Big cities receive more drizzle than their surrounding areas

. UK edition

Houston
The city of Houston receives an average of 12cm more rainfall than its rural surroundings each year. Photograph: Marcus Yam/Los Angeles Times/Getty Images

New research suggests air pollution and high-rise buildings alter air flow and heat absorption, creating more rain

Houston receives an average of 12cm more rain a year than its surrounding rural hinterland. And Houston isn’t alone. As well as being urban heat islands, rainfall data shows that the world’s largest cities tend also to be “urban wet islands”. Now new research shows much of this extra rain falls as light drizzle and that the urban wet island effect has strengthened over the last two decades.

From air pollution to high-rise buildings and miles of roads, urban landscapes alter the air flow and heat absorption, creating their own warmer and wetter local climate.
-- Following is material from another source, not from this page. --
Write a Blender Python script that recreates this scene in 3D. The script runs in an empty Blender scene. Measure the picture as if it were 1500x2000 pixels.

Mingze Ding, from the Ocean University of China in Qingdao, and colleagues studied satellite weather observations to understand whether extra urban rain tended to spread itself out over the year or arrive in a deluge.
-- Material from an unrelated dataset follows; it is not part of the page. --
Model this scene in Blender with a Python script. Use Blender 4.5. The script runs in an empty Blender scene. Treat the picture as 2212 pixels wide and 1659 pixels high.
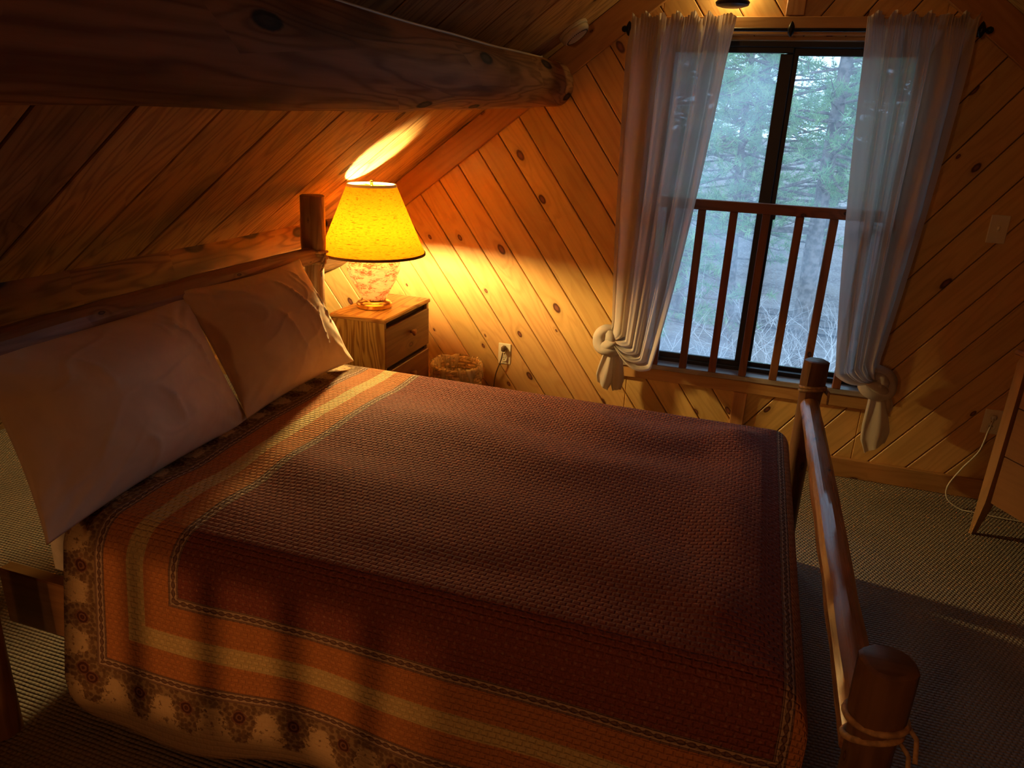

Their results, published in Earth’s Future, show that mor than two-thirds of large cities receive more light rain than the rural surrounding area. While this regular drizzle might not be appreciated by a city’s inhabitants, it helps to replenish surface water.

But the effect wasn’t even. They found that while large cities in North America, eastern Asia and western Europe all tended to receive more drizzle, large tropical cities in south and south-east Asia did the opposite and exacerbated extreme rainfall events.